Monday 7 February 2011

Innovation is a Political Act - Discuss

Innovation is about doing new things and learning to do old things in new ways to create new value. We need to understand why organisations become “sticky” under innovation pressure and the forms that this “stickiness” takes when innovators are trying to introduce new approaches to create new value through organisations.

• A culture is a by-product of a technology stabilization process, it is composed of the problem-solving experiences and processes involved in turning an invention into an innovation. All cultures are relatively “sticky” in the sense that they resist pressures to change.

• Strong cultures continually evolve new behaviours to block change, to maintain social stability and power structures based upon existing patterns and accumulated reserves of mutual Relational Capital.

• The greater the mutual Relational Capital in the network, the “stickier” the organisation. The stickier an organisation, the more pronounced its tendency to focus on the problems it can solve, rather than the problem it needs to solve (as a means of avoiding renegotiating existing stocks of Relational Capital).

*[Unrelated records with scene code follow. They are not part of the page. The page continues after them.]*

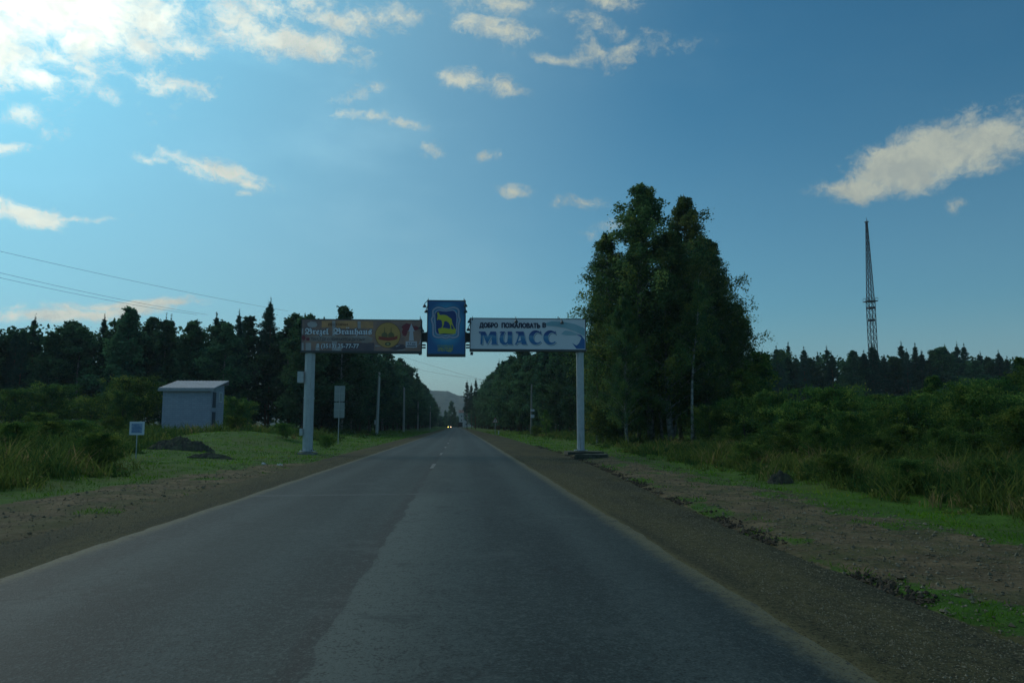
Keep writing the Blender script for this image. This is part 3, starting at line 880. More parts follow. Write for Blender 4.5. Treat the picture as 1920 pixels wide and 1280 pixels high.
# tall weeds, set out as clumps of one kind each
def weeds(name, cx, cy, per, dens_f, label, hmul=1.0):
    k = dens_f(cx, cy, cx - bend(cy))
    keep = rng.random(len(cx)) < k
    cx, cy, k = cx[keep], cy[keep], k[keep]
    n = len(cx)
    d0 = np.hypot(cx, cy)
    ch = np.clip(.24 + 1.05 * rng.random(n) ** 3.2 + .30 * wob(cx, cy, 7, 11) + .15 * wob(cx, cy, 2.6, 2), .14, 1.45) * hmul * (.35 + .65 * k)
    cr_ = ch * rng.uniform(.35, .8, n) + .004 * d0
    ct = np.clip(.34 + .75 * wob(cx, cy, 6, 13) + .30 * rng.normal(size=n), 0, 1)
    rep_ = np.repeat(np.arange(n), per); N = len(rep_)
    a = rng.uniform(0, 6.283, N); r = np.abs(rng.normal(size=N)) * .6
    x = cx[rep_] + np.cos(a) * r * cr_[rep_]; y = cy[rep_] + np.sin(a) * r * cr_[rep_]
    d = d0[rep_]
    hg = ch[rep_] * rng.uniform(.45, 1.1, N) * np.clip(1.15 - .3 * r, .3, 1)
    tn = np.clip(ct[rep_] + .1 * rng.normal(size=N), 0, 1)
    blades(name, x, y, hg, .010 + .0007 * d, rng.uniform(.15, 1.15, N), tn, m_weed, label, 'weeds')
    lf = rng.random(n) < .7          # leafy kinds
    s_i = np.flatnonzero(lf[rep_])[::2]; m = len(s_i)
    C = np.stack([x[s_i], y[s_i], H(x[s_i], y[s_i]) + hg[s_i] * rng.uniform(.3, 1.0, m)], 1)
    o = link(name.replace('weeds', 'weed_leaves'), leaves_mesh(name, C, .036 + .0019 * d[s_i], [m_weed], np.clip(tn[s_i] + .12 * rng.normal(size=m), 0, 1), aspect=.55))
    tag(o, label.replace('weeds', 'weed leaves'), 'weeds', kind='stuff')
    hd = np.flatnonzero((~lf)[rep_] & (rng.random(N) < .10)); m = len(hd)   # seed heads
    C = np.stack([x[hd], y[hd], H(x[hd], y[hd]) + hg[hd] * 1.0], 1)
    o = link(name.replace('weeds', 'seed_heads'), leaves_mesh(name, C, .028 + .0006 * d[hd], [m_seed], rng.random(m), aspect=.5))
    tag(o, label.replace('weeds', 'pale seed heads'), 'weeds', kind='stuff')


m_seed = leafmat('seed_heads', (0.13, 0.11, 0.05), (0.24, 0.21, 0.12), None, .3, 0)
x, y = polar(11800, 13, 135, -42, -6)


def dl(x, y, u):
    a = sst(-u + .8 * wob(x, y, 4, 1), 10.2, 11.6)
    open_ = sst(y, 24, 29) * (1 - sst(y, 58, 66)) * (1 - sst(-u + 1.0 * wob(x, y, 5, 6) - (y - 30) * .25, 12.6, 14.0))
    a = a * (1 - open_)
    a = a * (1 - .85 * sst(y, 66, 80) * (1 - sst(-u, 14, 17)))
    a = a * (1 - np.exp(-((x + 14.5) ** 2 / 5 + (y - 41) ** 2 / 8)))
    return a


weeds('tall_weeds', x, y, 22, dl, 'tall mixed green and brown weeds covering the left field', .98)
x, y = polar(11800, 9, 130, 4, 44)


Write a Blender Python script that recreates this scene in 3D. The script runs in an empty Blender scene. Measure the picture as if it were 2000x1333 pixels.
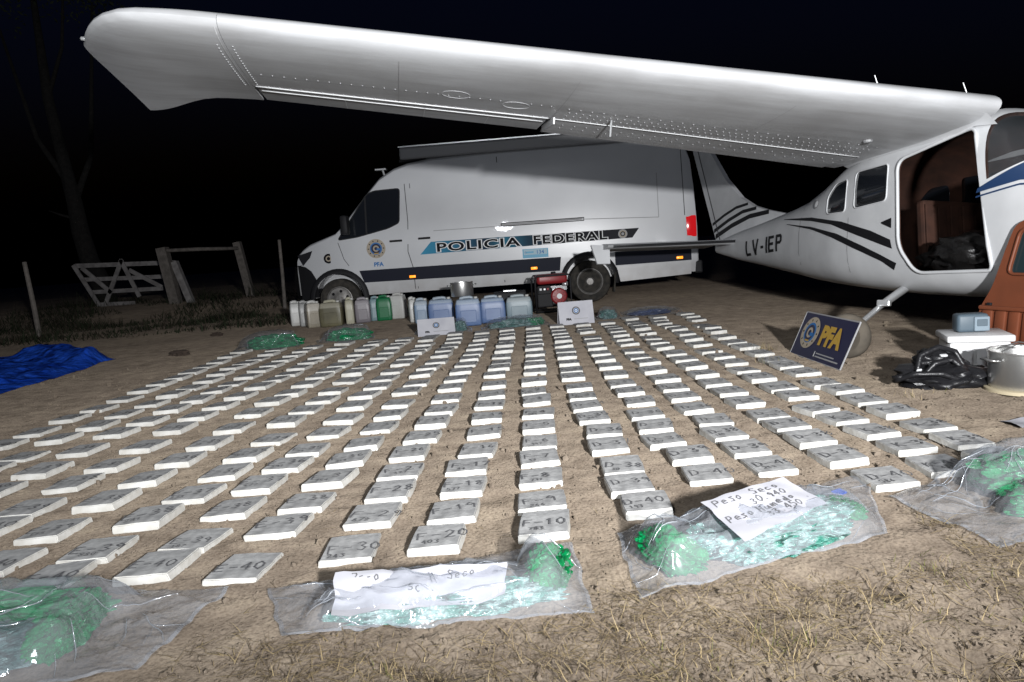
import bpy, bmesh, math, random
from mathutils import Vector, Matrix, noise, Euler

R = math.radians
random.seed(7)
scene = bpy.context.scene
COL = scene.collection

# ------------------------------------------------------------------ camera
cam_data = bpy.data.cameras.new('camera')
cam = bpy.data.objects.new('camera', cam_data)
COL.objects.link(cam)
PITCH, ROLL = 0.12657, 0.07486
fwd = Vector((0, math.cos(PITCH), -math.sin(PITCH)))
up0 = Vector((0, math.sin(PITCH), math.cos(PITCH)))
rt0 = Vector((1, 0, 0))
cx = rt0 * math.cos(ROLL) - up0 * math.sin(ROLL)
cy = rt0 * math.sin(ROLL) + up0 * math.cos(ROLL)
cz = -fwd
cam.matrix_world = Matrix(((cx.x, cy.x, cz.x, 0), (cx.y, cy.y, cz.y, 0), (cx.z, cy.z, cz.z, 1.0), (0, 0, 0, 1)))
cam_data.sensor_width = 36
cam_data.lens = 25.2
cam_data.clip_end = 2000
scene.camera = cam

# ------------------------------------------------------------------ night sky
world = bpy.data.worlds.new('World')
scene.world = world
world.use_nodes = True
wn = world.node_tree
sky = wn.nodes.new('ShaderNodeTexSky')
sky.sky_type = 'NISHITA'
sky.sun_disc = False
sky.sun_elevation = R(-3)
sky.sun_rotation = R(165)
bg = wn.nodes['Background']
tint = wn.nodes.new('ShaderNodeMix'); tint.data_type = 'RGBA'; tint.blend_type = 'MULTIPLY'
tint.inputs[0].default_value = 1.0; tint.inputs[7].default_value = (0.20, 0.34, 1.0, 1)
wn.links.new(sky.outputs[0], tint.inputs[6]); wn.links.new(tint.outputs[2], bg.inputs[0])
bg.inputs[1].default_value = 0.11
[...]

Relational Capital is the social “capital” you build through establishing positive impressions and trusting relationships with key colleagues, stakeholders and potential internal customers, through trading and being able to bank favours at crucial times in the lifecycle of the business and personal careers. It explains the tendency within major corporations and political parties to appoint that “safe pair of hands” who turns out to be a dangerous idiot (unable to recognise that the context has changed, old customers want new things and new customers have emerged) instead of appointing the innovator who wants to move the strategy in a new direction, to change the rules and create new value. That “safe pair of hands” is usually the manager who is owed the most in Relation Capital transactions, the value of which would disappear if the technology and direction of the business changed and made the existing transactions void.

This explains the tendency to optimise existing products, services and business models instead of moving into the territory of creating genuinely new value by focusing on becoming effective. If you hold a big account of Relational Capital, would you want to give it up? This also explains the 60-70% failure rate of systemic change programmes. When you change organisations, you make all current existing Relational Capital void.

We need to unpack the nature of this Relational Capital, explore and understand the forms it takes, and the conditions under which it be both open and closed, positive and negative. In other words: whether it can be positive and open (when you have an “open” approach to constructing Relational Capital that is inclusive) and whether a closed approach is always negative and defensive, a conscious option or merely a social reflex that we can influence by working with leaders and persuading them of the benefits of consciously managing their approach to Relational Capital.

I will develop these ideas and this topic at Henley KM Forum Conference on 17th February 2011 (1345-1515 in the TK Conference Room).